Friday, January 20, 2012

I fell in love with the British baritone Christopher Maltman's voice when I was scouting around iTunes for a recoding of Ralph Vaughan Williams' Songs of Travel. That was about three years ago. I listened to many different artists' samples of the song cycle and Maltman's was the one that spoke to me the most. Since then, I have devoured his recordings.

Last night, at Herbst Theatre, I finally got to hear him live. Maltman sang a recital under the auspices of San Francisco Performances with pianist Malcolm Martineau.

What a gig.

The thing that impressed me most was the suave silkiness of Maltman's tone -- he is the vocal equivalent of a matinee idol.

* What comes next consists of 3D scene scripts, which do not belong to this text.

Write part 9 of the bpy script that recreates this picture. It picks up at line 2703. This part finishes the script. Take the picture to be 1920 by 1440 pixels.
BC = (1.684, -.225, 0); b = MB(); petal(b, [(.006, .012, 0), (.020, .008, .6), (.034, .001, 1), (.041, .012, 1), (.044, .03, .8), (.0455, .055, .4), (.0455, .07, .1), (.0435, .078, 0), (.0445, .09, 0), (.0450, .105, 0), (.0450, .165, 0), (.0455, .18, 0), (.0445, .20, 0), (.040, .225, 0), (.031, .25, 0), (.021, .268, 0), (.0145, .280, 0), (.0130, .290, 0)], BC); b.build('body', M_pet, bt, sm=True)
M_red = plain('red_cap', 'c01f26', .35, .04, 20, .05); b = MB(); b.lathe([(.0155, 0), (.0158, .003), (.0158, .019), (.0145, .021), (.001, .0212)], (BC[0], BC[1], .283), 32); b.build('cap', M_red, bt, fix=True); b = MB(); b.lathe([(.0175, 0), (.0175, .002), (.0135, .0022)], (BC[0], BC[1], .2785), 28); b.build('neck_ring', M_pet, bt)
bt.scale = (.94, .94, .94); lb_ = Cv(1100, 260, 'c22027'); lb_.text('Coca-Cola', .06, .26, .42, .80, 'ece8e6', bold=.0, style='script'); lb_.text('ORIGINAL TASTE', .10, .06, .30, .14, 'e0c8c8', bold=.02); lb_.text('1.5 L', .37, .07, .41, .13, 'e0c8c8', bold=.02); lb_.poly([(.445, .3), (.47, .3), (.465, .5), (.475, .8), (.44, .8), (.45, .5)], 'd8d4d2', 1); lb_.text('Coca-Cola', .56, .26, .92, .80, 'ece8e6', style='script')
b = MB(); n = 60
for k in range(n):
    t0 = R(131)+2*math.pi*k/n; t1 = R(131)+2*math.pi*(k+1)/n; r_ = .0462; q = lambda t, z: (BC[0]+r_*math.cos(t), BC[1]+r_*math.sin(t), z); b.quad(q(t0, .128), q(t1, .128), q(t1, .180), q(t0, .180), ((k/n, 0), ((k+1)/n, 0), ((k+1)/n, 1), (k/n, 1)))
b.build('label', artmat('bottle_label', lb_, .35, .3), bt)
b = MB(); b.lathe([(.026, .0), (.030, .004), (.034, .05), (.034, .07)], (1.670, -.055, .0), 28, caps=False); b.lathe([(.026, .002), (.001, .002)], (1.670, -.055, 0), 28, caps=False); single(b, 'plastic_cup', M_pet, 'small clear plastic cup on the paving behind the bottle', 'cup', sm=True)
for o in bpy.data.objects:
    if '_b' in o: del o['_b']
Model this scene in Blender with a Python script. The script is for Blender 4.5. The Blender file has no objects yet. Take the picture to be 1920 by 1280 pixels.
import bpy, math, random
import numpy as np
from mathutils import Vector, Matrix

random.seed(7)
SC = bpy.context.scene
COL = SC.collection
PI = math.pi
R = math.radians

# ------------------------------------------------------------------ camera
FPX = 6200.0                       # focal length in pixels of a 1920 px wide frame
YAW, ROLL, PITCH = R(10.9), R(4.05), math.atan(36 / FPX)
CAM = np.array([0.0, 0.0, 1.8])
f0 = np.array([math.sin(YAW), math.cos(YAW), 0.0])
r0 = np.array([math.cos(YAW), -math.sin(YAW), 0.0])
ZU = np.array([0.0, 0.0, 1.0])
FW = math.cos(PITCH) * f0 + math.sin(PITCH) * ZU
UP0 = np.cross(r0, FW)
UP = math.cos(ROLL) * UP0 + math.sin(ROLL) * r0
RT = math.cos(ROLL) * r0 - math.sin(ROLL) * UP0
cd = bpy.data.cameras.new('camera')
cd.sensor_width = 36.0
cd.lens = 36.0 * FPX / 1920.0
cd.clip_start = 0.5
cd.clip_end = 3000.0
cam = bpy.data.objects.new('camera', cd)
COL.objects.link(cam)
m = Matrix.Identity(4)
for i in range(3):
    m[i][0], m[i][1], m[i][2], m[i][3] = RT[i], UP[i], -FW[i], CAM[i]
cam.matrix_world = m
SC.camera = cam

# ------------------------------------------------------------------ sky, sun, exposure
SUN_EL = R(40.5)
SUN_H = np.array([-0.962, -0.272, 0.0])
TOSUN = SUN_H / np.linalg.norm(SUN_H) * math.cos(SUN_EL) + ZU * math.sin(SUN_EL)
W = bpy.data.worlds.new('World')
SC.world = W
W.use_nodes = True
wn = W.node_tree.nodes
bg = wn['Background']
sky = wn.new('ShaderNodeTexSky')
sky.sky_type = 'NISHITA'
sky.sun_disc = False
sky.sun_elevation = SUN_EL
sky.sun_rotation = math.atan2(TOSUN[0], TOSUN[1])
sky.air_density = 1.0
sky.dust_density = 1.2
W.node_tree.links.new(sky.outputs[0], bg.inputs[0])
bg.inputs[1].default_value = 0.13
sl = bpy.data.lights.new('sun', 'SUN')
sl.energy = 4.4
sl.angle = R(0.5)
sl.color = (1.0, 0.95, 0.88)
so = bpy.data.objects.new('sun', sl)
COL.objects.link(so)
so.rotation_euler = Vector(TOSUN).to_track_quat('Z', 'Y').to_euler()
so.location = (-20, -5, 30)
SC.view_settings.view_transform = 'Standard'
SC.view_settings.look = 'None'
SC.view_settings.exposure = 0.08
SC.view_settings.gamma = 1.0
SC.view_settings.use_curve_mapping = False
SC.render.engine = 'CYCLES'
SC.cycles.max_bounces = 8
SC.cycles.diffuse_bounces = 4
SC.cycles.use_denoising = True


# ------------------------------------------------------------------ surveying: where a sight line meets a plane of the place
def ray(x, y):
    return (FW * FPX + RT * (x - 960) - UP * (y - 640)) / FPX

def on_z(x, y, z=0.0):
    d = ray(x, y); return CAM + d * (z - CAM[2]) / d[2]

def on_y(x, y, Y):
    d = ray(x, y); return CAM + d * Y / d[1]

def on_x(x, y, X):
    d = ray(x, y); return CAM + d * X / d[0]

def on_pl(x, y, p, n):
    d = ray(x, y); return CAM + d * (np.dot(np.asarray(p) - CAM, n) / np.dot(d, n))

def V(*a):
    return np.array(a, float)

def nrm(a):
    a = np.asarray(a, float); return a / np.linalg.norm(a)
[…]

Secondly, I was entranced by the dynamic between the singer and pianist. For two hours they carried on a flowing conversation with one another without exchanging a single word. Music was the language they spoke and every note danced.

Thirdly, the repertoire choices were intriguing. The first half of the program was devoted to songs with Venice as a theme. I had never heard the song cycle Venezia: Six Chansons en dialecte venitien by the early 20th century French composer Reynaldo Hahn. It's a vibrant, cheeky piece full of romance and spice. It's stuffed with kitschy moments, but the melodies spiral winsomely and the harmonies are lush. Maltman and Martineau played it with humor and panache and the audience was hooked form start to finish.

My only regret of the evening was that the there were too many empty seats.